OpenX Moves Its Exchange To Google Cloud

OpenX signed a five-year deal with Google Cloud Platform worth more than $110 million that will move its infrastructure completely to the cloud.

OpenX is transitioning to the cloud within six months, and it expects the transition to be completed by Q2 of 2019.

Once complete, OpenX expects its publishers and buyers will see several benefits. Speed will improve, helping OpenX to become more agile. The exchange will also be able to handle sudden spikes in traffic more seamlessly and expand to new markets without setting up local servers first.

“We will respond faster and we will scale faster,” said OpenX CTO Paul Ryan. “We won’t have fill rates drop because we are overloaded.”

OpenX plans to use its new cloud infrastructure to add more data to its bid requests later in 2019, making ad impressions more valuable to publishers and marketers.

“We are going to do more in the people-based marketing arena, which is handling lots of data and solving the problem of matching the data to the consumer. That is the world’s biggest marketing problem today,” said Tim Cadogan, CEO of OpenX.
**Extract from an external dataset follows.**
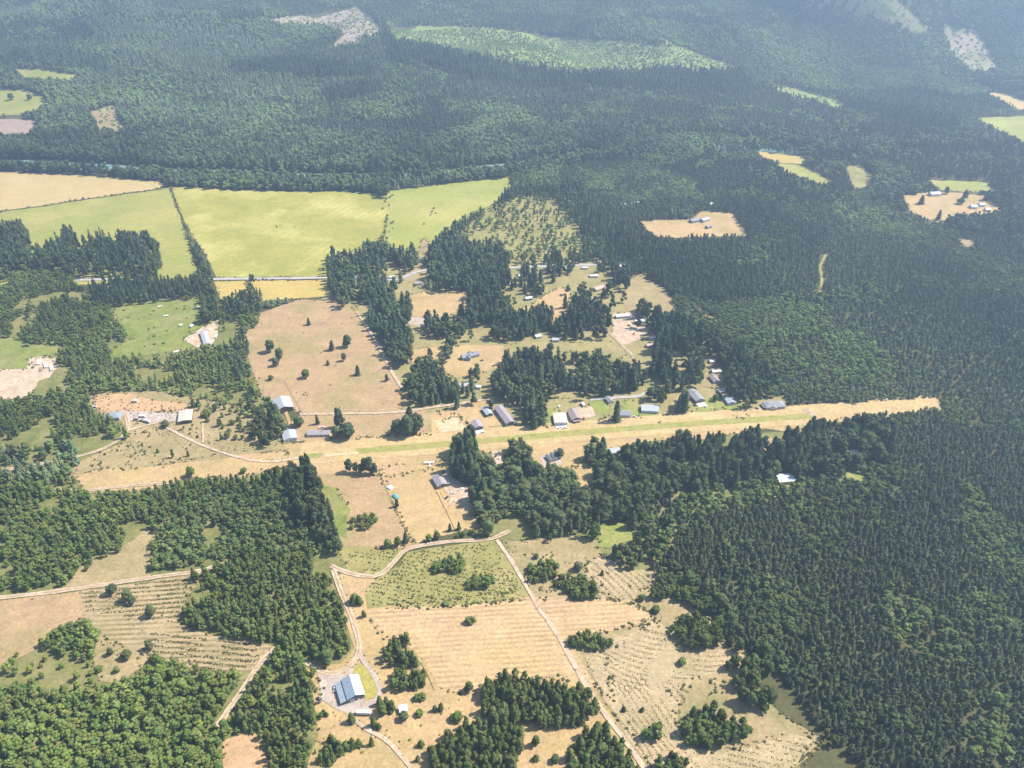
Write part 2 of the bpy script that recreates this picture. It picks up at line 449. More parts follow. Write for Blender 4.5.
# every open (treeless) polygon is kept for the tree planting: (name, polygon, material, layer, edge wiggle)
OPEN = [
 # far slopes
 ('logged_clearing', [(262,22),(290,17),(330,13),(356,7),(372,18),(384,34),(378,37),(362,41),(354,47),(327,49),(334,42),(345,35),(318,28),(285,26)], M_clearcut, 1, 8),
 ('logged_clearing', [(795,-22),(875,-22),(905,2),(930,30),(920,37),(898,25),(860,18),(815,15)], M_clearcut2, 1, 10),
 ('logged_clearing', [(943,27),(975,30),(986,45),(1000,68),(985,75),(968,73),(958,62),(947,45)], M_clearcut2, 1, 10),
 ('pasture', [(975,118),(1024,116),(1200,112),(1200,170),(1040,152),(1015,138)], M_fresh, 1, 6),
 ('pasture', [(985,92),(1005,94),(1030,104),(1100,107),(1100,112),(1020,110),(1000,100)], M_farTan, 1, 4),
 ('pasture', [(-60,86),(25,90),(46,98),(40,110),(20,116),(-60,113)], M_green, 1, 5),
 ('bare_field', [(-60,118),(38,120),(35,128),(27,138),(-60,137)], M_plough, 1, 4),
 ('pasture', [(16,69),(45,70),(80,77),(70,81),(25,79)], M_green, 1, 3),
 ('clearing', [(90,112),(116,104),(119,118),(132,131),(118,139),(98,132)], M_scrub, 1, 5),
 ('clearing', [(768,83),(800,90),(838,101),(848,108),(835,111),(800,100),(775,92)], M_young, 1, 6),
 # the big fields
 ('golden_field', [(-120,170),(0,172),(60,174),(110,177),(160,182),(166,186),(150,190),(90,198),(40,206),(0,211),(-120,221)], M_farTan, 1, 2),
 ('green_field', [(-120,222),(0,212),(40,207),(90,199),(150,191),(169,188),(176,205),(186,235),(198,277),(165,279),(100,284),(0,288),(-120,290)], M_green, 1, 2),
 ('yellow_green_field', [(171,186),(230,190),(300,192),(345,191),(384,195),(388,215),(383,237),(348,253),(334,265),(328,276.4),(240,277.4),(216,277.6),(206,255),(190,232),(178,208)], M_lime, 1, 2),
 ('green_field', [(384,196),(388,191),(440,185),(490,179),(509,177),(511,187),(492,206),(476,219),(447,232),(430,246),(402,251),(384,245),(383,237),(388,215)], M_fresh, 1, 3),
 ('golden_field', [(214,281.5),(326,280),(331,292),(322,297),(290,299),(250,302),(221,303)], M_gold2, 1, 2),
 # right hand fields
 ('pasture', [(757,151),(790,154),(806,157),(802,164),(782,163),(765,160)], M_gold2, 1, 3),
 ('pasture', [(776,163),(800,165),(822,175),(833,183),(820,184),(800,177),(780,169)], M_green, 1, 3),
 ('pasture', [(846,165),(860,166),(872,174),(873,186),(856,190),(850,180)], M_olive, 1, 3),
 ('hayfield', [(638,221),(672,220),(690,219),(702,211),(732,213),(749,236),(720,236.5),(690,237.5),(656,238)], M_golden, 1, 3),
 ('hayfield', [(903,195),(930,192),(962,193),(985,196),(1003,211),(985,216),(955,216),(937,224),(910,212)], M_golden, 1, 3),
 ('pasture', [(930,180),(987,182),(994,191),(965,192),(940,190)], M_green, 1, 3),
 ('clearing', [(958,238),(972,240),(976,249),(964,248)], M_scrub, 1, 2),
 # left middle
 ('bright_clearing', [(108,308),(135,302),(160,299),(196,301),(206,309),(208,340),(184,352),(160,354),(115,358),(110,350),(130,340),(118,318)], M_clearing, 1, 3),
 ('yard', [(183,340),(198,330),(206,325),(219,320),(218,333),(212,345),(198,348)], M_dirt, 3, 1.5),
 ('clearing', [(-120,340),(15,338),(40,345),(47,340),(60,336),(74,337),(76,346),(60,350),(50,356),(32,360),(28,370),(-120,374)], M_clearing, 1, 3),
 ('yard', [(-120,372),(25,369),(30,358),(48,356),(62,367),(55,371),(50,378),(38,381),(33,392),(25,399),(-120,401)], M_dirt, 2, 2),
 # left farm
 ('dry_meadow', [(90,394),(130,391),(160,392),(186,397),(232,404),(262,425),(284,444),(292,466),(240,478),(186,479),(140,492),(84,494),(70,476),(78,464),(100,452),(127,441),(131,428),(110,416),(92,408)], M_scrub, 1, 3),
 ('bare_soil', [(94,396),(130,392.5),(150,400),(184,403),(190,409),(170,411),(150,412),(127,416),(104,415),(95,407)], M_bare, 2, 2),
 ('gravel_yard', [(118,411),(160,412),(180,414),(178,421),(160,423),(128,421)], M_gravel, 3, 1),
 ('dry_meadow', [(84,492),(76,478),(96,470),(140,468),(190,462),(240,456),(284,450),(292,466),(240,476),(186,478),(140,490)], M_golden, 2, 3),
 # lower left
 ('clearing', [(62,590),(78,570),(100,555),(135,540),(146,528),(157,534),(152,560),(150,577),(100,585),(80,590)], M_scrub, 1, 2.5),
 ('hayfield', [(-120,604),(0,600),(78,591),(86,610),(80,626),(60,632),(36,650),(0,667),(-120,705)], M_pinkish, 1, 2),
 ('planted_meadow', [(78,590.5),(140,583),(205,571),(206,576),(186,600),(178,622),(200,632),(252,641),(276,648),(262,662),(252,672),(205,670),(150,656),(110,650),(96,636),(82,625),(86,610)], M_rowdry, 1, 2),
 ('clearing', [(96,636),(150,656),(148,664),(120,684),(100,682),(92,660)], M_scrub, 2, 2),
 ('bare_soil', [(222,742),(238,737),(256,730),(268,760),(285,800),(225,800)], M_bare, 1, 2),
 # airstrip and the fields round it
 ('airfield_grass', [(284,444),(330,439),(425,433),(470,428),(520,426),(560,424),(640,415),(700,411),(780,406),(860,402.5),(936,397),(943,407),(900,412.5),(860,415),(838,420),(815,433),(790,433),(765,429),(735,434),(700,440),(660,440),(615,448),(592,452),(576,466),(560,470),(542,466),(520,462),(500,455),(470,450),(452,466),(390,476),(320,474),(290,466)], M_golden, 2, 2),
 ('dry_field', [(262,398),(240,335),(246,318),(300,299),(355,303),(360,315),(384,352),(402,385),(400,412),(330,414),(303,414)], M_pinkish, 1, 2),
 ('dry_field', [(302,414),(330,413),(400,411),(440,404),(442,434),(300,442),(280,438),(286,425)], M_pinkish, 1, 2),
 ('hayfield', [(300,472),(378,468),(405,530),(416,545),(395,549),(345,549),(333,528),(320,500)], M_pinkish, 1, 2),
 ('hayfield', [(378,468),(452,460),(452,480),(470,500),(480,527),(440,536),(416,545),(405,530)], M_golden, 1, 2),
 ('green_patch', [(316,484),(338,488),(350,510),(346,540),(330,528),(322,510)], M_clearing, 2, 3),
 ('yard', [(444,470),(455,468),(466,478),(472,500),(468,512),(452,500),(442,488)], M_dirt, 3, 1),
 ('homestead', [(425,409),(460,405),(490,398),(520,398),(560,398),(600,398),(640,396),(680,390),(720,388),(745,398),(785,396),(786,408),(700,413),(640,417),(560,426),(470,430),(428,434)], M_resid, 1, 2),
 ('dry_field', [(450,407),(482,400),(492,404),(512,424),(470,429),(432,433),(430,414)], M_golden, 2, 1),
 ('riding_ring', [(434,421),(456,417),(468,430),(441,432.5)], M_sand, 3, 0.4),
 ('lawn', [(546,409),(556,408),(568,428),(546,428)], M_lawn, 2, 1),
 ('lawn', [(588,402),(598,399),(608,405),(610,416),(600,414)], M_lawn, 2, 1),
 ('lawn', [(624,400),(640,398),(640,407),(657,412),(658,424),(650,424),(640,416),(618,419)], M_lawn, 2, 1),
 ('lawn', [(690,408),(705,399),(722,397),(740,402),(757,409),(752,414),(742,419),(735,416),(698,417)], M_lawn, 2, 1),
 ('yard', [(562,418),(580,407),(592,407),(596,416),(566,424)], M_dirt, 3, 1),
 # central homesteads between the groves
 ('homestead', [(335,292),(362,300),(400,282),(430,292),(470,294),(505,262),(520,256),(560,262),(600,262),(620,266),(665,288),(678,312),(660,320),(650,345),(662,372),(690,390),(640,396),(600,398),(485,399),(440,405),(404,410),(400,385),(384,352),(360,315)], M_resid, 1, 3),
 ('dry_field', [(403,296),(436,290),(468,293),(466,305),(446,318),(420,320),(408,312)], M_golden, 2, 2),
 ('dry_field', [(410,350),(440,347),(490,345),(504,346),(502,366),(480,374),(456,378),(430,366),(412,364)], M_golden, 2, 2),
 ('dry_field', [(507,314),(530,305),(550,292),(560,287),(572,290),(566,305),(568,315),(545,326),(530,322),(512,322)], M_golden, 2, 2),
 ('pasture', [(505,345),(550,341),(590,343),(620,341),(632,350),(615,362),(600,352),(560,352),(510,354)], M_resid, 2, 2),
 ('pasture', [(620,285),(640,274),(664,288),(678,311),(650,320),(626,312)], M_scrub, 2, 2),
 ('yard', [(614,313),(640,312),(650,330),(640,340),(625,345),(612,336)], M_dirt, 2, 2),
 ('yard', [(404,318),(447,317),(444,326),(424,328),(408,324)], M_gravel, 3, 1),
 ('yard', [(701,352),(716,350),(722,375),(730,392),(700,386),(706,370)], M_scrub, 2, 1),
 ('clearing', [(421,240),(428,238),(428,258),(420,262),(432,280),(420,284),(402,280),(418,262)], M_scrub, 2, 1),
 # south side of the strip
 ('clearing', [(572,466),(590,462),(593,476),(592,493),(582,492)], M_golden, 1, 1.5),
 ('green_patch', [(599,527),(622,523),(632,527),(632,540),(612,547),(596,548)], M_lawn, 1, 2),
 ('clearing', [(640,452),(660,450),(664,460),(646,466)], M_golden, 1, 2),
 ('clearing', [(700,448),(722,444),(728,452),(706,458)], M_scrub, 1, 2),
 ('clearing', [(752,440),(772,438),(778,448),(760,452)], M_golden, 1, 2),
 ('clearing', [(606,466),(620,464),(624,474),(610,478)], M_scrub, 1, 2),
 ('clearing', [(527,487),(537,486),(536,495),(527,496)], M_scrub, 1, 1.5),
 ('yard', [(492,452),(502,450),(506,462),(494,466)], M_dirt, 3, 1),
 ('yard', [(540,456),(560,452),(562,464),(544,468)], M_gravel, 3, 1),
 ('clearing', [(772,470),(796,467),(800,484),(778,488)], M_scrub, 1, 2),
 ('clearing', [(832,436),(856,440),(862,458),(843,460),(828,452)], M_resid, 1, 2),
 ('green_patch', [(842,470),(852,472),(868,477),(866,482),(846,480)], M_lawn, 1, 2),
 # lower centre
 ('dry_meadow', [(338,578),(350,570),(372,576),(380,590),(440,600),(536,590),(626,594),(660,620),(610,650),(610,690),(650,768),(660,830),(300,900),(308,768),(318,738),(316,705),(305,668),(340,664),(356,648),(346,620)], M_golden, 1, 3),
 ('green_meadow', [(334,546),(395,548),(407,549),(380,577),(350,572)], M_olive, 1, 2),
 ('green_meadow', [(379,577),(398,566),(408,552),(440,546),(490,541),(498,541),(516,570),(534,598),(490,602),(440,606),(368,608),(364,590)], M_olive, 1, 2),
 ('hayfield', [(364,612),(390,608),(440,606.5),(534,599),(560,598),(622,600),(650,611),(652,620),(600,634),(566,640),(580,662),(598,690),(560,678),(500,680),(468,694),(440,688),(425,664),(405,645),(384,640)], M_hay, 2, 2),
 ('planted_meadow', [(500,540),(520,541),(560,535),(596,540),(604,556),(626,570),(656,571),(664,592),(690,604),(712,618),(728,645),(745,650),(742,680),(764,700),(800,726),(820,738),(815,752),(795,768),(720,830),(650,800),(625,740),(596,690),(566,640),(600,634),(652,620),(650,611),(622,600),(536,598),(518,568)], M_scrub, 1, 2.5),
 ('planted_rows', [(588,560),(606,556),(626,571),(655,572),(656,585),(640,590),(636,606),(620,600),(600,599),(602,585),(585,575)], M_rowdry2, 2, 3),
 ('planted_rows', [(580,652),(640,630),(652,618),(668,628),(676,648),(720,650),(744,655),(740,672),(700,676),(680,690),(676,720),(688,745),(720,752),(790,735),(812,740),(795,768),(720,812),(655,780),(628,738),(600,692)], M_rowdry2, 2, 3),
 ('gravel_yard', [(316,668),(334,674),(352,668),(358,673),(346,684),(340,700),(344,706),(364,702),(376,703),(372,709),(352,716),(340,712),(322,700)], M_gravel, 3, 1),
 ('gravel_yard', [(336,682),(358,672),(368,700),(344,708)], M_gravel, 3, 0.5),
 ('lawn', [(353,671),(362,664),(370,672),(379,688),(377,698),(366,700),(360,684)], M_ochre, 4, 0.5),
 ('young_plantation', [(384,28),(420,26),(500,29),(560,37),(620,41),(680,47),(737,68),(700,74),(660,69),(640,74),(580,76),(540,69),(500,63),(450,53),(398,43)], M_young, 1, 8),
 ('young_plantation', [(432,240),(470,214),(520,194),(560,199),(588,238),(582,256),(540,261),(505,268),(455,265)], M_olive, 1, 4),
]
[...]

OpenX said it’s the first major exchange to move completely to the cloud.

Like many of its peers, OpenX operated with a mix of on-premise servers supplemented with cloud infrastructure. A quarter of its technology staff focused on maintaining its server infrastructure. Programmatic advertising is particularly infrastructure-intensive: Companies must manage billions of bid requests and return those bids within 100 milliseconds or less. More requests add costs, leading DSPs in recent years to throttle queries per second to save money and companies like Rubicon Project to buy nToggle to lower infrastructure costs for its partners.

Although conventional wisdom says that the cloud is three to four times more expensive than running your own servers, moving 100% of its business to the cloud allowed OpenX to negotiate lower rates with Google, Ryan said.

“Making such a big commitment gives us great unit economics,” Cadogan said.

But isn’t Google the competition?

“It is a multifaceted company,” he said of Google, adding, “They are one of our largest partners with DBM [Google Marketing Platform].”

Using Google Cloud Platforms means OpenX will be able to return bids faster from Google Marketing platform, Ryan said.

“We will basically be co-located with DBM, so we can run auctions faster,” Ryan said.

In December, OpenX laid off 100 people as it plotted a TV-focused future. The layoffs were also influenced by its changed staffing needs from its move to the cloud, but also spoke to broader changes OpenX is making in its business. Going 100% to the cloud will make it simpler to implement more dramatic changes in its business.

An on-premises server setup “inhibits innovation,” Cadogan said. “We think the industry is in a commoditization cycle right now, and there is still radical innovation to be made in this space.”